# WRITTEN EXERCISE
Output the full listing below exactly, without the pictures.

# SUPPLIED MATERIAL
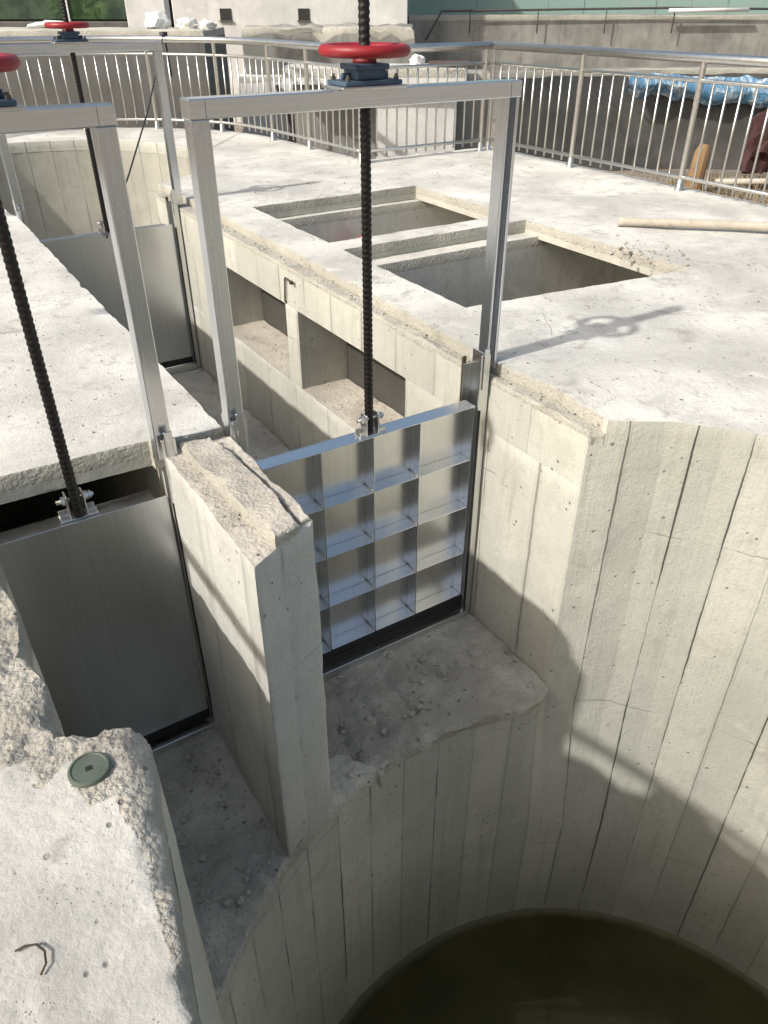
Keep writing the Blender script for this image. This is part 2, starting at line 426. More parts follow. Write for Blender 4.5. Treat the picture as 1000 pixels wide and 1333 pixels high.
    for g, d0, d1 in lvl:
        y = min(ys)
        while y < max(ys):
            x = min(xs)
            while x < max(xs):
                qx, qy = x + rnd.uniform(-.3, .3) * g, y + rnd.uniform(-.3, .3) * g
                d = math.hypot(qx, qy)
                if focus and not (focus[0] < qx < focus[1] and focus[2] < qy < focus[3]) and rnd.random() > .02: x += g; continue
                if d0 <= d < d1 and inside(qx, qy) and min(segdist(qx, qy, pl) for pl in allp) > max(chip * 2.5, g * .45): P.append(Vector((qx, qy)))
                x += g
            y += g
    rv, re, rf, ov, oe, of = delaunay_2d_cdt(P, E, [], 0, 1e-6)
    loopmap = {}
    for k, (v, o) in enumerate(zip(rv, ov)):
        o0 = o[0] if o else -1
        if 0 <= o0 < nb: loopmap[k] = ids[o0]
        else:
            x, y = v; a = amp(x, y) if amp else 1
            z = (zfun(x, y) if zfun else ztop) + topn * a * (fbm(x * 6, y * 6, seed) + .6 * fbm(x * 25, y * 25, seed + 4) - (.9 * abs(noise.noise(Vector((x * 38, y * 38, seed)))) + .8 * abs(noise.noise(Vector((x * 15, y * 15, seed + 3)))) - .4 if focus else 0))
            loopmap[k] = len(verts); verts.append((x, y, z))
    ring_polys = [[(verts[i][0], verts[i][1]) for i in lp] for lp in loops2]
    for f in rf:
        cx = sum(rv[k][0] for k in f) / len(f); cy = sum(rv[k][1] for k in f) / len(f)
        if pip(cx, cy, ring_polys[0]) and not any(pip(cx, cy, h) for h in ring_polys[1:]):
            t = [loopmap[k] for k in f]
            a, b_, c_ = (Vector(verts[t[0]]), Vector(verts[t[1]]), Vector(verts[t[2]]))
            if (b_ - a).cross(c_ - a).z < 0: t = t[::-1]
            faces.append(tuple(t)); mi.append(2 if (rough_at and amp(cx, cy) > rough_at + .25 * noise.noise(Vector((cx * 14, cy * 14, 3)))) else 0); uvs.append([(verts[i][0] / .3, verts[i][1] / .3) for i in t])
    me = bpy.data.meshes.new(name); me.from_pydata(verts, [], faces); 
    uvl = me.uv_layers.new(name='UVMap'); k = 0
    flat = []
    for u in uvs:
        for a in u: flat += [a[0], a[1]]
    uvl.data.foreach_set('uv', flat)
    for m in mats: me.materials.append(M[m])
    me.polygons.foreach_set('material_index', mi); me.polygons.foreach_set('use_smooth', [True] * len(faces))
    me.update(); me.set_sharp_from_angle(angle=math.radians(angle))
    return link_mesh(name, me, parent, origin)

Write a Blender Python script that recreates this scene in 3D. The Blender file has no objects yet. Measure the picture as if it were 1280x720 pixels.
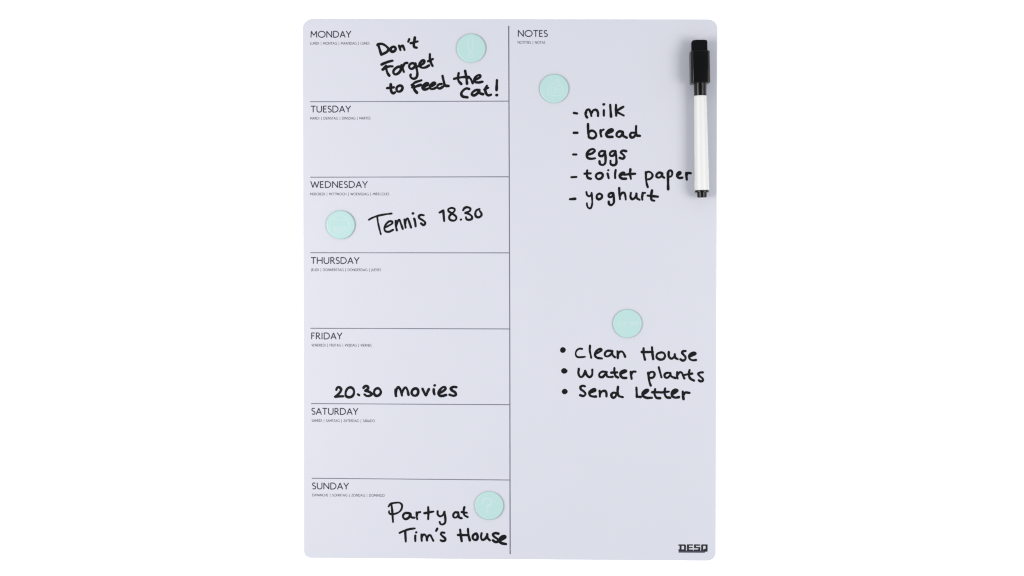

# IN RESPONSE
Keep writing the Blender script for this image. This is part 2, starting at line 426. More parts follow. Write for Blender 4.5. Treat the picture as 1000 pixels wide and 1333 pixels high.
    for g, d0, d1 in lvl:
        y = min(ys)
        while y < max(ys):
            x = min(xs)
            while x < max(xs):
                qx, qy = x + rnd.uniform(-.3, .3) * g, y + rnd.uniform(-.3, .3) * g
                d = math.hypot(qx, qy)
                if focus and not (focus[0] < qx < focus[1] and focus[2] < qy < focus[3]) and rnd.random() > .02: x += g; continue
                if d0 <= d < d1 and inside(qx, qy) and min(segdist(qx, qy, pl) for pl in allp) > max(chip * 2.5, g * .45): P.append(Vector((qx, qy)))
                x += g
            y += g
    rv, re, rf, ov, oe, of = delaunay_2d_cdt(P, E, [], 0, 1e-6)
    loopmap = {}
    for k, (v, o) in enumerate(zip(rv, ov)):
        o0 = o[0] if o else -1
        if 0 <= o0 < nb: loopmap[k] = ids[o0]
        else:
            x, y = v; a = amp(x, y) if amp else 1
            z = (zfun(x, y) if zfun else ztop) + topn * a * (fbm(x * 6, y * 6, seed) + .6 * fbm(x * 25, y * 25, seed + 4) - (.9 * abs(noise.noise(Vector((x * 38, y * 38, seed)))) + .8 * abs(noise.noise(Vector((x * 15, y * 15, seed + 3)))) - .4 if focus else 0))
            loopmap[k] = len(verts); verts.append((x, y, z))
    ring_polys = [[(verts[i][0], verts[i][1]) for i in lp] for lp in loops2]
    for f in rf:
        cx = sum(rv[k][0] for k in f) / len(f); cy = sum(rv[k][1] for k in f) / len(f)
        if pip(cx, cy, ring_polys[0]) and not any(pip(cx, cy, h) for h in ring_polys[1:]):
            t = [loopmap[k] for k in f]
            a, b_, c_ = (Vector(verts[t[0]]), Vector(verts[t[1]]), Vector(verts[t[2]]))
            if (b_ - a).cross(c_ - a).z < 0: t = t[::-1]
            faces.append(tuple(t)); mi.append(2 if (rough_at and amp(cx, cy) > rough_at + .25 * noise.noise(Vector((cx * 14, cy * 14, 3)))) else 0); uvs.append([(verts[i][0] / .3, verts[i][1] / .3) for i in t])
    me = bpy.data.meshes.new(name); me.from_pydata(verts, [], faces); 
    uvl = me.uv_layers.new(name='UVMap'); k = 0
    flat = []
    for u in uvs:
        for a in u: flat += [a[0], a[1]]
    uvl.data.foreach_set('uv', flat)
    for m in mats: me.materials.append(M[m])
    me.polygons.foreach_set('material_index', mi); me.polygons.foreach_set('use_smooth', [True] * len(faces))
    me.update(); me.set_sharp_from_angle(angle=math.radians(angle))
    return link_mesh(name, me, parent, origin)

Write a Blender Python script that recreates this scene in 3D. The Blender file has no objects yet. Measure the picture as if it were 1280x720 pixels.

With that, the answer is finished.